Sa Béatitude Jean X, patriarche d’Antioche et de tout l’Orient des grecs orthodoxes, a livré une homélie poignante pour les morts de Mar Elias, citant le nom de trois jeunes chrétiens qui ont tenté de maitriser le kamikaze, témoignant de la douleur que tous les Syriens devraient éprouver pour ce deuil et affirmant « Monsieur le Président, nous vous avons félicité pour la révolution, nous vous avons félicité pour votre accession à la présidence. Nous avons tout fait comme il convenait, car nous sommes des enfants de ce pays. Notre patrie est notre terre, notre honneur. Nous avons tendu la main pour construire la nouvelle Syrie. Et nous attendons encore… avec regret… que cette main nous soit de nouveau tendue. » Une homélie qui lui a valu un déluge de haine de la part des soutiens d’Ahmed al-Charaa sur les réseaux sociaux.

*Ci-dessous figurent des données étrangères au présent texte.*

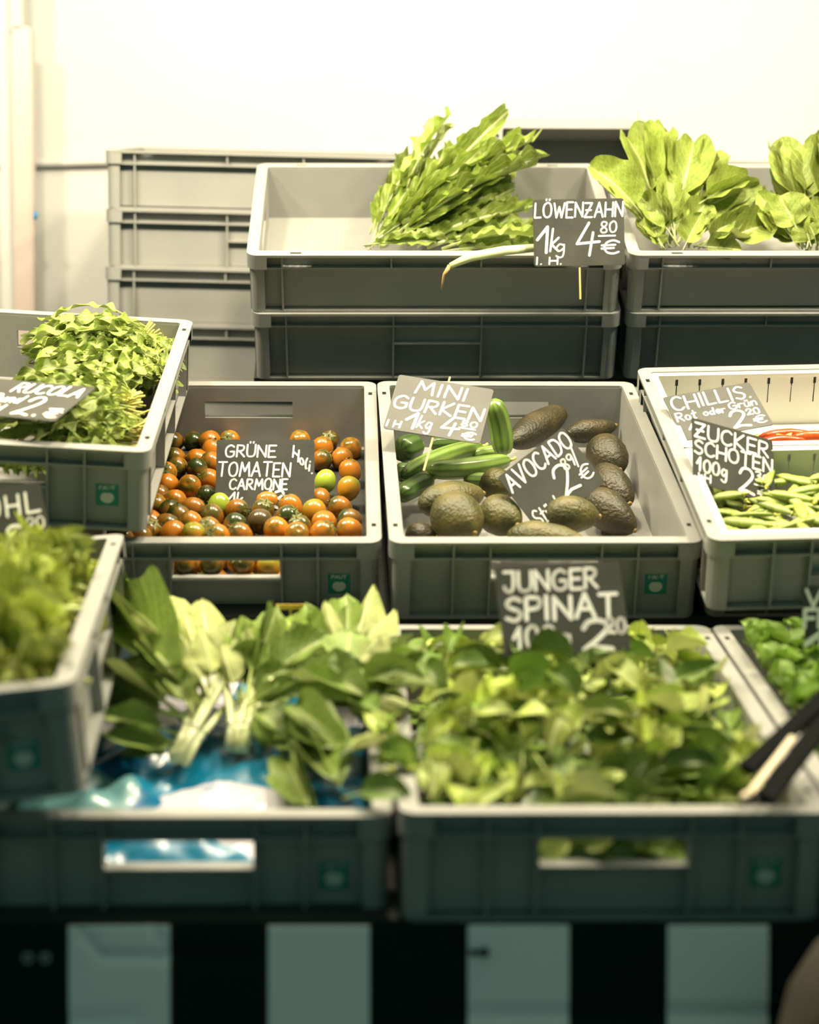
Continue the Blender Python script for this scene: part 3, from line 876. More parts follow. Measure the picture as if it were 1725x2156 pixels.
# hem sewn across the canvas behind the stack, and a fold above it
bm = bmesh.new()
tube(bm, [(-2.6 + i * .1, 4.085, 1.72 + .003 * sin(i)) for i in range(40)], .009, 8)
struct('trim_1', bm, CANVAS)

# tent pole with its sliding upper sleeve
t = thing('tent_pole', Matrix.Translation((-.82, 3.93, 0)), 'cream square tent pole at the far left against the white canvas wall', 'tent pole')
bm = bmesh.new(); box(bm, -.022, .022, -.02, .02, 0, 1.98); bmesh.ops.bevel(bm, geom=bm.edges[:], offset=.004, segments=2, affect='EDGES'); link('lower_tube', mesh_of('lower_tube', bm, POLE, False), t)
bm = bmesh.new(); box(bm, -.024, .003, -.016, .016, 1.96, 2.85); bmesh.ops.bevel(bm, geom=bm.edges[:], offset=.003, segments=2, affect='EDGES'); link('upper_tube', mesh_of('upper_tube', bm, POLE), t)
bm = bmesh.new(); box(bm, -.05, -.0235, .0, .03, 0, 2.85); o = link('canvas_edge_strip', mesh_of('canvas_edge_strip', bm, CANVAS), t)
bm = bmesh.new(); lathe(bm, [(0, -.009), (.0045, -.007), (.006, 0), (.0045, .007), (0, .009)], 12)
o = link('locking_button', mesh_of('locking_button', bm, mat('blue plastic', (.02, .2, .45), .4)), t, Matrix.Translation((.0255, -.012, 1.585))); o['label'] = 'small blue locking button on the pole edge'

# market table with its striped front cloth
t = thing('market_table', Matrix.Translation((0, 1.7, 0)), 'long market table carrying the front row of crates behind the striped cloth', 'table')
WOODB = mat('gap shade boards', (.02, .024, .02), .7, (.015, .018, .015), 10)  # near black, so the shade in the gaps is put into the board colour
bm = bmesh.new(); box(bm, -1.3, 1.3, -.02, 2.1, .50, .53); link('table_top', mesh_of('table_top', bm, WOODB), t)
for x in (-1.25, 1.21):
    for y in (.02, 2.0):
        bm = bmesh.new(); box(bm, x, x + .05, y, y + .05, 0, .50); link('leg', mesh_of('leg', bm, WOODB), t)

# stepped slanting rack under the crates
def slab(bm, key, W, D, off, thick=.018, xo=0, zo=None):
    """board under a row of crates: follows the row's slope"""
    M = pose(CR[key])
    for v in [(x, y, z) for z in (0, 1) for y in (0, 1) for x in (0, 1)]: pass
    vs = [bm.verts.new(M @ Vector((xo + W * x, .012 + (D - .024) * y, off - thick * (1 - z)))) for z in (0, 1) for y in (0, 1) for x in (0, 1)]
    for f in ((0, 2, 3, 1), (4, 5, 7, 6), (0, 1, 5, 4), (2, 6, 7, 3), (0, 4, 6, 2), (1, 3, 7, 5)): bm.faces.new([vs[i] for i in f])
t = thing('display_rack', Matrix.Identity(4), 'stepped slanting rack of boards hidden under the rows of crates', 'display rack')
for key, W_, D_, off, xo in (('S', 2.2, .6, -.1105, -1.2), ('A', 2.2, .6, -.1105, -1.2), ('T1b', 1.25, .4, -.1225, .0), ('G5', .62, .4, -.110, -.01)):
    bm = bmesh.new(); slab(bm, key, W_, D_, off, xo=xo); link('shelf_board', mesh_of('shelf_board', fix(bm), WOODB), t)
for x in (-1.0, .85):
    for y, z in ((1.78, .64), (2.2, .72), (2.42, .87), (2.8, .99), (3.08, 1.19), (3.3, 1.32)):
        bm = bmesh.new(); box(bm, x, x + .04, y, y + .04, .53, z); link('rack_post', mesh_of('rack_post', bm, WOODB), t)

# striped cloth: stripes by object x
m = mat('striped cloth', (.5, .5, .5), .85)
nt = m.node_tree; b = nt.nodes['Principled BSDF']
tc = nt.nodes.new('ShaderNodeTexCoord'); sx = nt.nodes.new('ShaderNodeSeparateXYZ'); nt.links.new(tc.outputs['Object'], sx.inputs[0])
def mth(op, a, bb):
    n = nt.nodes.new('ShaderNodeMath'); n.operation = op
    for i, v in enumerate((a, bb)):
        if isinstance(v, (int, float)): n.inputs[i].default_value = v
        else: nt.links.new(v, n.inputs[i])
    return n.outputs[0]
PER = .1845
f = mth('LESS_THAN', mth('FRACT', mth('DIVIDE', mth('ADD', sx.outputs[0], .315 + 10 * PER), PER), 0), .507)
mx = nt.nodes.new('ShaderNodeMix'); mx.data_type = 'RGBA'
mx.inputs[6].default_value = (.004, .012, .008, 1); mx.inputs[7].default_value = (.84, .84, .82, 1)
nt.links.new(f, mx.inputs[0]); nt.links.new(mx.outputs[2], b.inputs['Base Color'])
b.inputs['Specular IOR Level'].default_value = .15
bm = bmesh.new()
nx, nz = 200, 60
def crease(x, z):
    d = 0
    for (x0, z0, x1, z1, a, w) in ((-.302, -.005, -.284, -.028, .006, .0022), (-.284, -.028, -.15, -.03, .006, .0024), (.03, -.083, .35, -.082, .004, .003), (-.32, -.088, -.25, -.083, .003, .003),
                                   (-.24, -.0, -.225, -.02, .003, .002), (.035, .0, .05, -.03, .004, .003)):
        vx, vz = x1 - x0, z1 - z0
        k = max(0, min(1, ((x - x0) * vx + (z - z0) * vz) / (vx * vx + vz * vz)))
        r2 = (x - x0 - k * vx) ** 2 + (z - z0 - k * vz) ** 2
        d += a * math.exp(-r2 / (2 * w * w))
    return d
g = [[None] * (nx + 1) for _ in range(nz + 1)]
for j in range(nz + 1):
    for i in range(nx + 1):
        x = -.45 + 1.05 * i / nx; z = -.45 * (j / nz) ** 1.3
        g[j][i] = bm.verts.new((x, crease(x, z) - .004 * noise3(x * 4, z * 3, 1) - .02 * (-z), z))
for j in range(nz):
    for i in range(nx): bm.faces.new((g[j][i], g[j + 1][i], g[j + 1][i + 1], g[j][i + 1])).smooth = True
o = link('tablecloth', mesh_of('tablecloth', fix(bm), m)); o.location = (0, 1.672, .690)
md = o.modifiers.new('thickness', 'SOLIDIFY'); md.thickness = .0015; md.offset = -1
tag(o, 'dark green and white striped cloth hanging down the front of the stall', 'cloth')

# unidentified brown thing at the right end, shaped as a hanging bag
bm = bmesh.new()
prof = [(0, -.3), (.05, -.3), (.085, -.26), (.095, -.16), (.09, .0), (.074, .06), (.045, .1), (.03, .118), (.032, .13), (.02, .135), (0, .135)]
lathe(bm, prof, 24)
for v in bm.verts: v.co += Vector((noise3(v.co.x * 18, v.co.y * 18, v.co.z * 14), noise3(v.co.x * 18, v.co.y * 18, v.co.z * 14 + 9), 0)) * .016
o = link('brown_object', mesh_of('brown_object', bm, mat('brown fabric', (.026, .021, .008), .95, (.015, .014, .005), 25, .5, 300))); o.location = (.405, 1.56, .60)
tag(o, 'unidentified brown thing in front of the cloth at the lower right corner, shaped as a bag', 'unknown object')

# black clip on the cloth, and rings put in for two faint reflections
bm = bmesh.new(); box(bm, -.009, .009, -.002, .002, -.0022, .0022); box(bm, .003, .008, -.0025, .0025, -.004, .004)
o = link('cloth_clip', mesh_of('cloth_clip', bm, mat('black clip', (.01, .012, .01), .5))); o.location = (.064, 1.667, .666)
tag(o, 'small black clip at the left edge of a pale stripe, under the spinach crate', 'clip')
for x, lab in ((-.352, 'left one of the two rings standing for light spots on the dark stripe at left'), (-.336, 'right one of the two rings standing for light spots on the dark stripe at left')):
    bm = bmesh.new(); tube(bm, [(.004 * cos(k * pi / 8), 0, .004 * sin(k * pi / 8)) for k in range(17)], .0014, 6, False)
    o = link('light_spot_ring', mesh_of('light_spot_ring', bm, mat('eyelet metal', (.3, .36, .33), .4, metal=.5))); o.location = (x, 1.666, .661)
    tag(o, lab, 'light_spot_ring', 'rings for light spots on the cloth')

# ------------------------------------------------------------------ crates
g1 = 'grey stacking crates'
crate('stacking_crate', pose(CR['A']), 'grey crate holding the avocados and mini cucumbers', 'short', g1)
crate('stacking_crate', pose(CR['M']), 'grey crate holding the orange and green tomatoes', 'short', g1)
crate('stacking_crate', pose(CR['S']), 'grey crate holding loose young spinach in the front row', 'short', g1)
crate('stacking_crate', pose(CR['B']), 'grey front crate holding bunched leafy greens on a blue plastic bag', 'short', g1)
crate('stacking_crate', pose(CR['R']), 'grey crate holding the rocket bunches, raised at the left edge', 'short', g1)
crate('stacking_crate', pose(CR['K']), 'grey crate full of curly kale resting on the front row at left', 'short', g1, H=.105)
crate('stacking_crate', pose(CR['U']), 'grey crate with the red chillies and green pods, set on another crate', 'short', g1, sticker=False, H=.1, side='plain')
crate('stacking_crate', pose(CR['Ub']), 'grey crate under the one with the chillies and pods', 'short', g1, sticker=False, H=.108)
crate('stacking_crate', pose(CR['V']), 'grey crate with small green rosettes at the right end of the front row', 'short', g1)
crate('stacking_crate', pose(CR['T1']), 'grey wide crate with the dandelion leaves, upper one of its stack', 'plain', g1, sticker=False, H=.102)
crate('stacking_crate', pose(CR['T1b']), 'grey wide crate directly under the dandelion crate', 'long', g1, sticker=False, H=.122)
crate('stacking_crate', pose(CR['T2']), 'grey wide crate with the big round leaf bunches at upper right', 'plain', g1, sticker=False, H=.102)
crate('stacking_crate', pose(CR['T2b']), 'grey wide crate directly under the one with round leaf bunches', 'plain', g1, sticker=False, H=.122)
for k, kind, lab in (('G', 'plain', 'pale grey empty crate on top of the stack by the white wall'), ('G2', 'long', 'pale grey crate second from top in the stack by the white wall'),
               ('G3', 'plain', 'pale grey crate third from top in the stack by the white wall'), ('G4', 'plain', 'pale grey crate fourth from top in the stack by the white wall'),
               ('G5', 'plain', 'pale grey crate lowest in the stack by the white wall')):
    crate('stacking_crate', pose(CR[k]), lab, kind, 'stack of empty crates by the wall', sticker=False, H=.1085)
# small crate standing on its end behind, opening towards the aisle
Mc = Matrix.Translation((.157, 3.50, 1.722)) @ Matrix.Rotation(R(2), 4, 'Z') @ Matrix.Rotation(R(87), 4, 'X') @ Matrix.Translation((0, -.4, 0))
crate('half_crate', Mc, 'small grey crate standing on its end behind the dandelion leaves, open side forward', 'half', None, sticker=False, H=.12)

# two perforated trays inside the chilli crate
MU = pose(CR['U'])
def tray(y0, y1, lab):
    t = thing('plastic_tray', MU @ Matrix.Translation((.022, y0, -.088)), lab, 'tray', 'trays inside the chilli crate')
    W_, D_, H_ = .356, y1 - y0, .084
    bm = bmesh.new()
    slots = []
    for k in range(9):
        x = .036 + k * .035
        slots += [(x - .0022, x + .0022, H_ - .016, H_ - .006), (x - .0009, x + .0009, H_ - .046, H_ - .016)]
    wall_panel(bm, lambda s, d, z: (s, d, z), W_, 0, H_, .002, slots)
    wall_panel(bm, lambda s, d, z: (s, D_ - d, z), W_, 0, H_, .002, slots)
    wall_panel(bm, lambda s, d, z: (d, s, z), D_, 0, H_, .002, [])
    wall_panel(bm, lambda s, d, z: (W_ - d, s, z), D_, 0, H_, .002, [])
    box(bm, 0, W_, 0, D_, 0, .002)
    link('shell', mesh_of('shell', fix(bm), PALE), t)
    bm = bmesh.new(); plate(bm, [rrect(-.003, W_ + .003, -.008, D_ + .008, .006), rrect(.006, W_ - .006, .006, D_ - .006, .003)], H_ - .001, H_ + .002)
    link('rim', mesh_of('rim', fix(bm), PALE), t)
    return t
tray(.026, .284, 'pale slotted tray with green pods in the front half of the chilli crate')
tray(.304, .575, 'pale slotted tray with red chillies in the rear half of their crate')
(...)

Assauts violents contre des chrétiens orientaux

Notons que le mode opératoire de l’attentat du 22 juin à Mar Elias rappelle douloureusement d’autres assauts violents contre des chrétiens orientaux réunis pour la messe, comme celle de l’église Saint-Pierre et Saint Paul du complexe patriarcal du Caire, le 11 décembre 2016, qui avait fait plus de 25 morts et celle de Notre-Dame -de-L’Intercession, à Bagdad, le 31 octobre 2010, causant plus de 60 morts en plein office. J’ai évoqué ces drames dans les pages de Politique Magazine.

Les nouvelles désolantes qui s’accumulent au sujet de la Syrie ne peuvent que décupler l’angoisse de nombreux Syriens quant à la capacité des autorités de fait à assumer leurs responsabilités pour tout le pays. Pas une journée ne se passe sans que les équipes de SOS chrétiens d’Orient ne doivent recouper des informations au sujet de fusillades, de menaces ou de véritables provocations, comme le mercredi 25 juin, où un étrange responsable de la Sécurité générale, soit la nouvelle police syrienne, a voulu interrompre la fête du Lycée français Charles de Gaulle à Damas. La musique heurtait ses mœurs… Pas de morts bien sûr mais un fanatique investi de pouvoirs de police considérant qu’il peut impunément se comporter comme un taliban dans la capitale syrienne.

Les autorités de fait en Syrie ont reçu bien des hommages, des encouragements, des secours depuis la chute de Bachar al-Assad. Elles doivent désormais démontrer la sincérité de leurs promesses, la valeur de leurs capacités, et la justesse de ceux qui les ont portées au pinacle sans prudence.